AP
The United States has enough volumes of oil in the Strategic Petroleum Reserve (SPR) to address any supply problems and is monitoring markets on how to use them, said Amos Hochstein, energy adviser to President Joe Biden.
The SPR remains near 40-year lows after Biden directed the largest-ever sale of 180 million barrels of the reserve following Russia's invasion of Ukraine in 2022.
The Biden administration recently stopped buying back oil for the reserve as crude has been trading above the $79 per barrel price it wants to pay to buy oil.
“We have been replenishing the SPR for the past few months. I think we have enough supply in the SPR to address any kind of concern in the economy if we need it,” Hochstein said on the sidelines of the Milken Institute Global Conference.
“For now I think we will continue to monitor the markets and if we need to use the SPR the president has shown his willingness to use it to support the American economy,” he added.
Last month, the Energy Department said it had canceled the purchase of about 3 million barrels of crude oil for the SPR due to rising oil prices. The SPR currently has about 367 million barrels. The largest amount of oil it ever had was almost 727 million barrels in 2009.

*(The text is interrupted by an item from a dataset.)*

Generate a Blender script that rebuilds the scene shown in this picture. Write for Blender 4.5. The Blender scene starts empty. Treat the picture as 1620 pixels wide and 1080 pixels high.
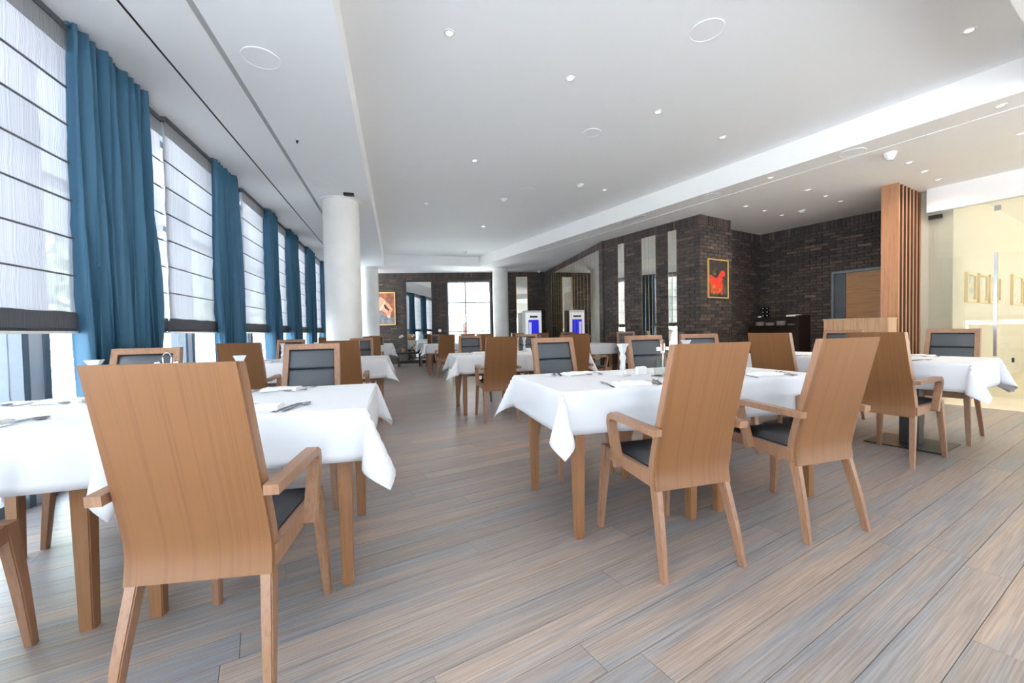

Three weeks ago, in a move environmentalists called a betrayal, President Biden's administration approved the construction of a deep-water oil export terminal off the coast of Texas that will be the largest of its kind in the United States.
The project by Houston-based Enterprise Products Partners will cost $1.8 billion and received a deepwater port license this week from the Department of Transportation's Maritime Administration, marking the final step of a five-year federal review.